EXERCISE AIM: Make an exact copy of all the data.

DATASET EXTRACT:
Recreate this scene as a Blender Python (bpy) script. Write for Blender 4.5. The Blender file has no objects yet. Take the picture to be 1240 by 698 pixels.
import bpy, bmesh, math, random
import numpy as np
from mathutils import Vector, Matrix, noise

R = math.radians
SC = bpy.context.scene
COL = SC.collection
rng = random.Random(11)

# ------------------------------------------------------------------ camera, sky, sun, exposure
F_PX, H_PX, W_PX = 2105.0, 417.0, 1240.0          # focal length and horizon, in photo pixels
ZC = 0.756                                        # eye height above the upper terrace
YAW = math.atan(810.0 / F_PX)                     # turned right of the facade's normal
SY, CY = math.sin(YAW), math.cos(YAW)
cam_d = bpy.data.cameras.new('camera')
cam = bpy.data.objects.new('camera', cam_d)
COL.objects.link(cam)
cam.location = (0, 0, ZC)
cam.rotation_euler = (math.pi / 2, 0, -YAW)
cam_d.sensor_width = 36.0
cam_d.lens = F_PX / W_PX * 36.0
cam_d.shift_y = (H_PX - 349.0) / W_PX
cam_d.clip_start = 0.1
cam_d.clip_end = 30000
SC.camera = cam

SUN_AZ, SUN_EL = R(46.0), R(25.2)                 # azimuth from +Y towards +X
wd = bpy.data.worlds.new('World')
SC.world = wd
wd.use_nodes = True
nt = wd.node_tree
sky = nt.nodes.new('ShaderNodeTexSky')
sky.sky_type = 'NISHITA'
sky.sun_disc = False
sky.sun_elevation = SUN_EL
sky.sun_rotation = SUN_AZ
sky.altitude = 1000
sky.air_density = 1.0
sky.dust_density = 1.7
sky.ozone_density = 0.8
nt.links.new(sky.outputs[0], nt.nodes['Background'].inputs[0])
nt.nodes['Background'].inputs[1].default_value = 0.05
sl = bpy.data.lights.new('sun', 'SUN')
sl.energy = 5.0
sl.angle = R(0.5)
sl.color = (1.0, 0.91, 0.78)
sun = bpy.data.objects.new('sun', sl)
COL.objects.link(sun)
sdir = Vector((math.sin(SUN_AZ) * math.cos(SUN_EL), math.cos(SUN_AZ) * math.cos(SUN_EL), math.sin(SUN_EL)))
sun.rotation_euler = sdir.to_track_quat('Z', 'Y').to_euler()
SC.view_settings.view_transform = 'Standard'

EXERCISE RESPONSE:
Recreate this scene as a Blender Python (bpy) script. Write for Blender 4.5. The Blender file has no objects yet. Take the picture to be 1240 by 698 pixels.
import bpy, bmesh, math, random
import numpy as np
from mathutils import Vector, Matrix, noise

R = math.radians
SC = bpy.context.scene
COL = SC.collection
rng = random.Random(11)

# ------------------------------------------------------------------ camera, sky, sun, exposure
F_PX, H_PX, W_PX = 2105.0, 417.0, 1240.0          # focal length and horizon, in photo pixels
ZC = 0.756                                        # eye height above the upper terrace
YAW = math.atan(810.0 / F_PX)                     # turned right of the facade's normal
SY, CY = math.sin(YAW), math.cos(YAW)
cam_d = bpy.data.cameras.new('camera')
cam = bpy.data.objects.new('camera', cam_d)
COL.objects.link(cam)
cam.location = (0, 0, ZC)
cam.rotation_euler = (math.pi / 2, 0, -YAW)
cam_d.sensor_width = 36.0
cam_d.lens = F_PX / W_PX * 36.0
cam_d.shift_y = (H_PX - 349.0) / W_PX
cam_d.clip_start = 0.1
cam_d.clip_end = 30000
SC.camera = cam

SUN_AZ, SUN_EL = R(46.0), R(25.2)                 # azimuth from +Y towards +X
wd = bpy.data.worlds.new('World')
SC.world = wd
wd.use_nodes = True
nt = wd.node_tree
sky = nt.nodes.new('ShaderNodeTexSky')
sky.sky_type = 'NISHITA'
sky.sun_disc = False
sky.sun_elevation = SUN_EL
sky.sun_rotation = SUN_AZ
sky.altitude = 1000
sky.air_density = 1.0
sky.dust_density = 1.7
sky.ozone_density = 0.8
nt.links.new(sky.outputs[0], nt.nodes['Background'].inputs[0])
nt.nodes['Background'].inputs[1].default_value = 0.05
sl = bpy.data.lights.new('sun', 'SUN')
sl.energy = 5.0
sl.angle = R(0.5)
sl.color = (1.0, 0.91, 0.78)
sun = bpy.data.objects.new('sun', sl)
COL.objects.link(sun)
sdir = Vector((math.sin(SUN_AZ) * math.cos(SUN_EL), math.cos(SUN_AZ) * math.cos(SUN_EL), math.sin(SUN_EL)))
sun.rotation_euler = sdir.to_track_quat('Z', 'Y').to_euler()
SC.view_settings.view_transform = 'Standard'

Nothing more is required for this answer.